→ TASK OBJECTIVE
Without the pictures, repeat the listing character for character.

▶

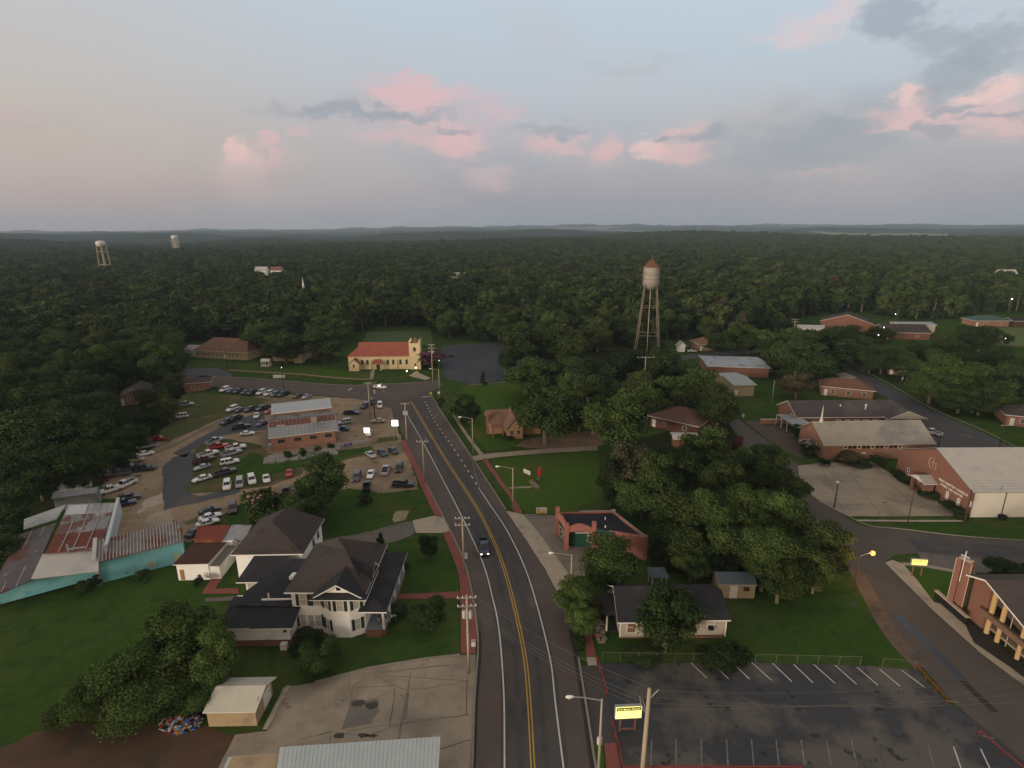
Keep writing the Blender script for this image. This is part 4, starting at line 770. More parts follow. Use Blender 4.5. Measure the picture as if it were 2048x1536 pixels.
mb = MB(); arch_wall(mb, Bc, A, .35, 3.1, 4.3, .45, .45); arch_wall(mb, A, Cc, .35, 2.9, 4.1, .55, .6); f.put('canopy_arch', mb, SALM)
mb = MB(); mb.prism([(4.3, .3), (5.2, -.4), (11.6, -2.7), (12.3, -2.6), (11.9, -1.9), (8.3, 5.4), (-.8, 4.9), (-1.0, 4.4)], 0, 3.6) if 0 else None
walls_poly = [(4.4, -.2), (11.9, -2.8), (8.4, 5.2), (-1.0, 4.7), (0.4, .9), (4.2, .6)]
mb = MB(); mb.prism(walls_poly, 0, 3.55); f.put('wall', mb, GRNP)
mb = MB(); bar(mb, (11.8, -2.75), (8.3, 5.2), .3, 0, 3.95); bar(mb, (8.3, 5.3), (-1.0, 4.8), .3, 0, 3.95); bar(mb, (6.6, -.95), (11.9, -2.85), .34, 0, 3.95); mb.box(11.65, -3.1, 0, 12.2, -2.55, 4.1); bar(mb, (4.4, -.25), (6.7, -1.0), .3, 0, 3.3); f.put('parapet', mb, SALM)
mb = MB(); bar(mb, (4.4, -.2), (7.4, -1.4), .36, 3.3, 3.9); f.put('tile_coping', mb, GRNP)
mb = MB(); mb.prism([(4.35, .0), (11.7, -2.6), (8.2, 5.1), (-.95, 4.6), (-.1, .15), (.2, .1)], 3.58, 3.7); f.put('roof', mb, TAR)
mb = MB(); bar(mb, (8.3, 5.3), (2.6, 5.2), .12, 3.97, 4.07); mb.box(8.1, 5.1, 4.0, 8.7, 5.5, 4.2); bar(mb, (11.9, -2.7), (8.4, 5.1), .1, 3.97, 4.05); f.put('coping', mb, METAL)
mb = MB(); bar(mb, (1.4, .62), (3.9, .5), .08, 2.55, 2.85); f.put('sign_board', mb, MTLG)
text('USED CARS', .36, (2.6, .46, 2.7), FRONT, TRIM, f.e, ext=.01)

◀

→ CORRECT OUTPUT
Keep writing the Blender script for this image. This is part 4, starting at line 770. More parts follow. Use Blender 4.5. Measure the picture as if it were 2048x1536 pixels.
mb = MB(); arch_wall(mb, Bc, A, .35, 3.1, 4.3, .45, .45); arch_wall(mb, A, Cc, .35, 2.9, 4.1, .55, .6); f.put('canopy_arch', mb, SALM)
mb = MB(); mb.prism([(4.3, .3), (5.2, -.4), (11.6, -2.7), (12.3, -2.6), (11.9, -1.9), (8.3, 5.4), (-.8, 4.9), (-1.0, 4.4)], 0, 3.6) if 0 else None
walls_poly = [(4.4, -.2), (11.9, -2.8), (8.4, 5.2), (-1.0, 4.7), (0.4, .9), (4.2, .6)]
mb = MB(); mb.prism(walls_poly, 0, 3.55); f.put('wall', mb, GRNP)
mb = MB(); bar(mb, (11.8, -2.75), (8.3, 5.2), .3, 0, 3.95); bar(mb, (8.3, 5.3), (-1.0, 4.8), .3, 0, 3.95); bar(mb, (6.6, -.95), (11.9, -2.85), .34, 0, 3.95); mb.box(11.65, -3.1, 0, 12.2, -2.55, 4.1); bar(mb, (4.4, -.25), (6.7, -1.0), .3, 0, 3.3); f.put('parapet', mb, SALM)
mb = MB(); bar(mb, (4.4, -.2), (7.4, -1.4), .36, 3.3, 3.9); f.put('tile_coping', mb, GRNP)
mb = MB(); mb.prism([(4.35, .0), (11.7, -2.6), (8.2, 5.1), (-.95, 4.6), (-.1, .15), (.2, .1)], 3.58, 3.7); f.put('roof', mb, TAR)
mb = MB(); bar(mb, (8.3, 5.3), (2.6, 5.2), .12, 3.97, 4.07); mb.box(8.1, 5.1, 4.0, 8.7, 5.5, 4.2); bar(mb, (11.9, -2.7), (8.4, 5.1), .1, 3.97, 4.05); f.put('coping', mb, METAL)
mb = MB(); bar(mb, (1.4, .62), (3.9, .5), .08, 2.55, 2.85); f.put('sign_board', mb, MTLG)
text('USED CARS', .36, (2.6, .46, 2.7), FRONT, TRIM, f.e, ext=.01)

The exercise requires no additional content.